▶ [GIVEN PROBLEM]:
Reproduce the listing below word for word, with no pictures.

▶ [DATA SHOWN]:
++++++++++++++++++++
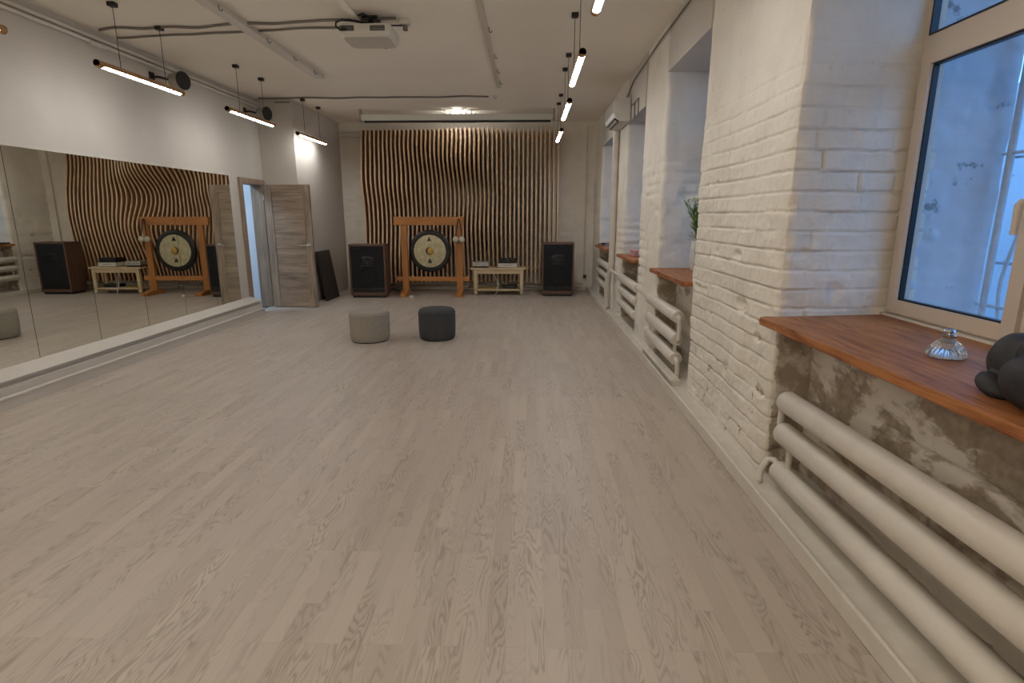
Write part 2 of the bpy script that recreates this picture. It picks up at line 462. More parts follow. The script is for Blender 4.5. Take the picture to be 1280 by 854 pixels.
# ------------------------------------------------------------------ doorway and next room
fr = thing('door_frame', 'grey oak door frame around the doorway in the left wall', 'door frame', (-4.18, 8.67, 0))
MB().box(-4.36, -4.165, DY0-.07, DY0+.012, 0, DZ).build('jamb', M['doorframe'], fr, bevel=.004)
MB().box(-4.36, -4.165, DY1-.02, DY1+.07, 0, DZ).build('jamb', M['doorframe'], fr, bevel=.004)
MB().box(-4.36, -4.165, DY0-.07, DY1+.07, DZ-.012, DZ+.07).build('lintel', M['doorframe'], fr, bevel=.004)
dr = thing('door', 'grey oak panel door standing open beside the back corner', 'door', (-4.13, 8.94, 0))
dx0, dx1, dyc, dz0, dz1 = -4.12, -3.385, 8.93, .012, 1.925
for q in (dx0, dx1-.12): MB().box(q, q+.12, dyc-.02, dyc+.02, dz0, dz1).build('stile', M['doorwood'], dr, bevel=.003)
for q in (dz0, dz1-.12): MB().box(dx0+.12, dx1-.12, dyc-.02, dyc+.02, q, q+.12).build('rail', M['doorwoodx'], dr, bevel=.003)
MB().box(dx0+.115, dx1-.115, dyc-.009, dyc+.009, dz0+.115, dz1-.115).build('door_panel', M['doorwoodx'], dr)
h = MB(); h.lathe([(.024,0),(.024,.008),(.02,.01)], (dx1-.06, dyc-.02, 1.0), 20, Matrix.Rotation(PI/2, 3, 'X'))
h.tube([(dx1-.06, dyc-.028, 1.0), (dx1-.06, dyc-.06, 1.0), (dx1-.075, dyc-.066, 1.0), (dx1-.17, dyc-.066, 1.0)], .009)
h.build('handle', M['chrome'], dr, smooth=True)
for z in (.25, 1.68):
    MB().tube([(dx0-.008, dyc-.024, z), (dx0-.008, dyc-.024, z+.1)], .009).build('hinge', M['chrome'], dr, smooth=True)
dr.rotation_euler = (0, 0, math.radians(-3))
struct(MB().box(-7, -4.2, 6.2, 9.06, -.1, .0).build('floor_next_room', M['tarfloor']))
struct(MB().box(-7, -4.36, 9.05, 9.2, 0, 2.8).build('wall_next_room', M['coolwall']))
struct(MB().box(-7, -4.36, 9.035, 9.05, 0, .09).build('baseboard_next_room', M['white_trim'], bevel=.004))
struct(MB().box(-7.1, -7, 6.2, 9.2, 0, 2.8).build('wall_next_room', M['coolwall']))
struct(MB().box(-7.1, -4.36, 6.1, 6.2, 0, 2.8).build('wall_next_room', M['coolwall']))
struct(MB().box(-7.1, -4.36, 6.1, 9.2, 2.8, 2.9).build('ceiling_next_room', M['coolwall']))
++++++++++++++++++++
▶ [OUTPUT OF THE TASK]:
Write part 2 of the bpy script that recreates this picture. It picks up at line 462. More parts follow. The script is for Blender 4.5. Take the picture to be 1280 by 854 pixels.
# ------------------------------------------------------------------ doorway and next room
fr = thing('door_frame', 'grey oak door frame around the doorway in the left wall', 'door frame', (-4.18, 8.67, 0))
MB().box(-4.36, -4.165, DY0-.07, DY0+.012, 0, DZ).build('jamb', M['doorframe'], fr, bevel=.004)
MB().box(-4.36, -4.165, DY1-.02, DY1+.07, 0, DZ).build('jamb', M['doorframe'], fr, bevel=.004)
MB().box(-4.36, -4.165, DY0-.07, DY1+.07, DZ-.012, DZ+.07).build('lintel', M['doorframe'], fr, bevel=.004)
dr = thing('door', 'grey oak panel door standing open beside the back corner', 'door', (-4.13, 8.94, 0))
dx0, dx1, dyc, dz0, dz1 = -4.12, -3.385, 8.93, .012, 1.925
for q in (dx0, dx1-.12): MB().box(q, q+.12, dyc-.02, dyc+.02, dz0, dz1).build('stile', M['doorwood'], dr, bevel=.003)
for q in (dz0, dz1-.12): MB().box(dx0+.12, dx1-.12, dyc-.02, dyc+.02, q, q+.12).build('rail', M['doorwoodx'], dr, bevel=.003)
MB().box(dx0+.115, dx1-.115, dyc-.009, dyc+.009, dz0+.115, dz1-.115).build('door_panel', M['doorwoodx'], dr)
h = MB(); h.lathe([(.024,0),(.024,.008),(.02,.01)], (dx1-.06, dyc-.02, 1.0), 20, Matrix.Rotation(PI/2, 3, 'X'))
h.tube([(dx1-.06, dyc-.028, 1.0), (dx1-.06, dyc-.06, 1.0), (dx1-.075, dyc-.066, 1.0), (dx1-.17, dyc-.066, 1.0)], .009)
h.build('handle', M['chrome'], dr, smooth=True)
for z in (.25, 1.68):
    MB().tube([(dx0-.008, dyc-.024, z), (dx0-.008, dyc-.024, z+.1)], .009).build('hinge', M['chrome'], dr, smooth=True)
dr.rotation_euler = (0, 0, math.radians(-3))
struct(MB().box(-7, -4.2, 6.2, 9.06, -.1, .0).build('floor_next_room', M['tarfloor']))
struct(MB().box(-7, -4.36, 9.05, 9.2, 0, 2.8).build('wall_next_room', M['coolwall']))
struct(MB().box(-7, -4.36, 9.035, 9.05, 0, .09).build('baseboard_next_room', M['white_trim'], bevel=.004))
struct(MB().box(-7.1, -7, 6.2, 9.2, 0, 2.8).build('wall_next_room', M['coolwall']))
struct(MB().box(-7.1, -4.36, 6.1, 6.2, 0, 2.8).build('wall_next_room', M['coolwall']))
struct(MB().box(-7.1, -4.36, 6.1, 9.2, 2.8, 2.9).build('ceiling_next_room', M['coolwall']))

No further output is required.